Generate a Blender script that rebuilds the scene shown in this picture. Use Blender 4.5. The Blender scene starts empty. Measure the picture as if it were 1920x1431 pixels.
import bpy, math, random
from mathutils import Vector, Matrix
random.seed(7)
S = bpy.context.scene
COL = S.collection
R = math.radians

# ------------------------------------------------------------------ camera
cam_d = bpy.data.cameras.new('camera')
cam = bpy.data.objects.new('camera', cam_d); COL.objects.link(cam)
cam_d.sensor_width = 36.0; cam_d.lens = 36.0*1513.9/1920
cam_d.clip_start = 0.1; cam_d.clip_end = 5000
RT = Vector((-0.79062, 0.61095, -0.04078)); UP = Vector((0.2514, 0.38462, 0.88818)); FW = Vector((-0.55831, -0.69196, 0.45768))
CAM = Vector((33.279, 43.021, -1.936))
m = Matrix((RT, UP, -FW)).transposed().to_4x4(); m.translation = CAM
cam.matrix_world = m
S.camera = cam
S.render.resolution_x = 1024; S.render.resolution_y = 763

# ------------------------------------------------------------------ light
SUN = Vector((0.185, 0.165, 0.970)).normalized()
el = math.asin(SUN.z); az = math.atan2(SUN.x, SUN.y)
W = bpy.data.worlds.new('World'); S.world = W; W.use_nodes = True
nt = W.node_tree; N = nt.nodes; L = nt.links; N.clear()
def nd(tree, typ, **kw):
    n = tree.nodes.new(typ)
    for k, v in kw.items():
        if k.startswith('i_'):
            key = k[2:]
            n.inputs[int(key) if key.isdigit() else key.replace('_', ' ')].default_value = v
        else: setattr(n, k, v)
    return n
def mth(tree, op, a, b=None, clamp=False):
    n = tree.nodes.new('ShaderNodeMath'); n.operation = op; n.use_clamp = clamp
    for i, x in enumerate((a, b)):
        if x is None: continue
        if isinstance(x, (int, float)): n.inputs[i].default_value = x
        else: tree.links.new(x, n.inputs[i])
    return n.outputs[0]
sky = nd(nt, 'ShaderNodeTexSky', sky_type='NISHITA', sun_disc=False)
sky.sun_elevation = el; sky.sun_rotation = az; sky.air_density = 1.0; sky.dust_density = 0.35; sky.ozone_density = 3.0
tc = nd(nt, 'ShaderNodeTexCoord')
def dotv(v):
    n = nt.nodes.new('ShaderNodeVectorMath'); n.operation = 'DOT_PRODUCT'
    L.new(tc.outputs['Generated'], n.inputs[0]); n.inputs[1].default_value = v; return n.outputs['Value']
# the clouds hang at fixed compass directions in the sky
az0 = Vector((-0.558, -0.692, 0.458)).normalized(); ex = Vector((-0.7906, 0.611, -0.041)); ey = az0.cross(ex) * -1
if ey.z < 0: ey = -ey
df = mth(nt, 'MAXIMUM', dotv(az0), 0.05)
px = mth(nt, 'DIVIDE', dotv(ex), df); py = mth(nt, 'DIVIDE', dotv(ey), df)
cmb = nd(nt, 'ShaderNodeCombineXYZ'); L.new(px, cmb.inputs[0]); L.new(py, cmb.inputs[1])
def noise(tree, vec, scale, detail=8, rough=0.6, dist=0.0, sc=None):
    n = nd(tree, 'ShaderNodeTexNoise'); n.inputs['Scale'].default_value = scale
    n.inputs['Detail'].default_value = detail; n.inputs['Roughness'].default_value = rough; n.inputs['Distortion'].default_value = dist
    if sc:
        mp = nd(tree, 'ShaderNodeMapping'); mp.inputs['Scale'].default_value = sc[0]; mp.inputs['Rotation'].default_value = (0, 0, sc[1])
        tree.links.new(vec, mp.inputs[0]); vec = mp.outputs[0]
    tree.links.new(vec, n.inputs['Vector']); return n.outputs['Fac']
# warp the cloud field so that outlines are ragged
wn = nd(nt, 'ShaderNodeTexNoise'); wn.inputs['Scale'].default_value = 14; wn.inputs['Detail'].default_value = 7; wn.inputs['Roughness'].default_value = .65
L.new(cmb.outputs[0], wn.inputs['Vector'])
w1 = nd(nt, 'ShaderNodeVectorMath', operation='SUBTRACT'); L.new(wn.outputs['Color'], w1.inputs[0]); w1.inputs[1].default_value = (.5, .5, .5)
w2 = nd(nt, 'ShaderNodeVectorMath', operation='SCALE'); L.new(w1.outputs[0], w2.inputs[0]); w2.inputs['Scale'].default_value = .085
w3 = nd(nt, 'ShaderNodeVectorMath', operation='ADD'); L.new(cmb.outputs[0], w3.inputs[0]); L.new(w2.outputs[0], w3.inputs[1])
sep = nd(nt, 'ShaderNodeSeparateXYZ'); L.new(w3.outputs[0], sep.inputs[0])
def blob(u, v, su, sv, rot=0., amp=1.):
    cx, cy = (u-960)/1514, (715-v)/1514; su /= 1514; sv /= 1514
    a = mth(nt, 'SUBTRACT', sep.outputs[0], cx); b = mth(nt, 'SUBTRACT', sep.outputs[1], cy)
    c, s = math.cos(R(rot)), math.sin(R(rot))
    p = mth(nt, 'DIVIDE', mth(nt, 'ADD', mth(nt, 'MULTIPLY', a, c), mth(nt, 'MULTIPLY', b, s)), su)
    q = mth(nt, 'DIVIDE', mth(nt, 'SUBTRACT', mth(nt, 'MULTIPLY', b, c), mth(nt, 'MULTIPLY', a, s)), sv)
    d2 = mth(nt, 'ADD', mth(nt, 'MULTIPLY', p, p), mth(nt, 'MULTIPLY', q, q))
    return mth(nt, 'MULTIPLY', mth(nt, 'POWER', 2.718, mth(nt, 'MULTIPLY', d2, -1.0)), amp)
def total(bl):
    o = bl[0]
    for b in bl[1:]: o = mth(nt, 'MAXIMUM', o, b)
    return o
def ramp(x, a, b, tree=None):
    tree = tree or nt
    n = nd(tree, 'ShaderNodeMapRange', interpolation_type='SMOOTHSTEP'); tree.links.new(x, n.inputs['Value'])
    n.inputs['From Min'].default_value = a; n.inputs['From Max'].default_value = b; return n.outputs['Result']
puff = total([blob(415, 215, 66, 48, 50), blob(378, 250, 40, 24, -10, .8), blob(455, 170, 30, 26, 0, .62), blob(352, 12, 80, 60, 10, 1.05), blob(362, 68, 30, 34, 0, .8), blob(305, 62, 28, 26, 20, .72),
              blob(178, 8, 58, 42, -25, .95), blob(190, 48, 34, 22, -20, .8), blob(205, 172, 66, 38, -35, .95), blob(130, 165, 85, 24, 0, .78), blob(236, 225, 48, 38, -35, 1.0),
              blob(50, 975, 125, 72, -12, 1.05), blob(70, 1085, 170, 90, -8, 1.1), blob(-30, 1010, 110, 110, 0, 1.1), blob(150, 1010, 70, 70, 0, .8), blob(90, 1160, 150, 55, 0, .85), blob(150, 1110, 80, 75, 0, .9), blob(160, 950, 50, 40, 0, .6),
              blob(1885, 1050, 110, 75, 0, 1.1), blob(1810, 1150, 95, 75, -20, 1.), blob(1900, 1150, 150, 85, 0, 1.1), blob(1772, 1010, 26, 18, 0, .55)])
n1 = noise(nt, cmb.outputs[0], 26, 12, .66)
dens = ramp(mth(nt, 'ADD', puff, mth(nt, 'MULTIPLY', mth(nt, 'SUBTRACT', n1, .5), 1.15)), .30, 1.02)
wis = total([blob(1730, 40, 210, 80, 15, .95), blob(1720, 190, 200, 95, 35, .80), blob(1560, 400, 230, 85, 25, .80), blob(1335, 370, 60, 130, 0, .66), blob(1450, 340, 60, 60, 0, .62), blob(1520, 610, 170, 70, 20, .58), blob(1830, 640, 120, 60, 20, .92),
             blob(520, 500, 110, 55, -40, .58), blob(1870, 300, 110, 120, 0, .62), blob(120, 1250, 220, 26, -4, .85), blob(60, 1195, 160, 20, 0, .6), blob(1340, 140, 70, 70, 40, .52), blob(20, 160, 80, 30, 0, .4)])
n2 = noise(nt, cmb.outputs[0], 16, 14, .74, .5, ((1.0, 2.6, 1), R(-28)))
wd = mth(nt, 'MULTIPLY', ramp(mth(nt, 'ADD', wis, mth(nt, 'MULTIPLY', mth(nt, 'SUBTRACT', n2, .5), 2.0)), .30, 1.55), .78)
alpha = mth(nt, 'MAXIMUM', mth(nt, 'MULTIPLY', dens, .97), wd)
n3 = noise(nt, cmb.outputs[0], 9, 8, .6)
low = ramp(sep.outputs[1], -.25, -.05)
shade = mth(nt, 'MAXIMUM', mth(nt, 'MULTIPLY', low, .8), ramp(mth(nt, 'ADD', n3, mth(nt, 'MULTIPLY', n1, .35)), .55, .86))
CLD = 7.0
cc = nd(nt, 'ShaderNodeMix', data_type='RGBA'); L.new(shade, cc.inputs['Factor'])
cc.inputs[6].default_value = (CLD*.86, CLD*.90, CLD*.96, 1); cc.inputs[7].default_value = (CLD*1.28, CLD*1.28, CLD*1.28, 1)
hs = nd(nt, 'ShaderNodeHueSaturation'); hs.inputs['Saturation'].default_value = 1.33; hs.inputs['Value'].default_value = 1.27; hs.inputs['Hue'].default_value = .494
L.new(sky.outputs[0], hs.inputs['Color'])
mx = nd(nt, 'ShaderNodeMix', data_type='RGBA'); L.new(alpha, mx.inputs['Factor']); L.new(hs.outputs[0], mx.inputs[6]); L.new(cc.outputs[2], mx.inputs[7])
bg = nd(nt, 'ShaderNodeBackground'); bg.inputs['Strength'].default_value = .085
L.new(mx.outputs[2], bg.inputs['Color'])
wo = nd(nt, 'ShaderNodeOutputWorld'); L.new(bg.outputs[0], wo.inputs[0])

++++

Problem description: Give back exactly the material above from its opening line to the line bearing "S.render.resolution_x = 1024;".

Exercise solution:
Generate a Blender script that rebuilds the scene shown in this picture. Use Blender 4.5. The Blender scene starts empty. Measure the picture as if it were 1920x1431 pixels.
import bpy, math, random
from mathutils import Vector, Matrix
random.seed(7)
S = bpy.context.scene
COL = S.collection
R = math.radians

# ------------------------------------------------------------------ camera
cam_d = bpy.data.cameras.new('camera')
cam = bpy.data.objects.new('camera', cam_d); COL.objects.link(cam)
cam_d.sensor_width = 36.0; cam_d.lens = 36.0*1513.9/1920
cam_d.clip_start = 0.1; cam_d.clip_end = 5000
RT = Vector((-0.79062, 0.61095, -0.04078)); UP = Vector((0.2514, 0.38462, 0.88818)); FW = Vector((-0.55831, -0.69196, 0.45768))
CAM = Vector((33.279, 43.021, -1.936))
m = Matrix((RT, UP, -FW)).transposed().to_4x4(); m.translation = CAM
cam.matrix_world = m
S.camera = cam
S.render.resolution_x = 1024; S.render.resolution_y = 763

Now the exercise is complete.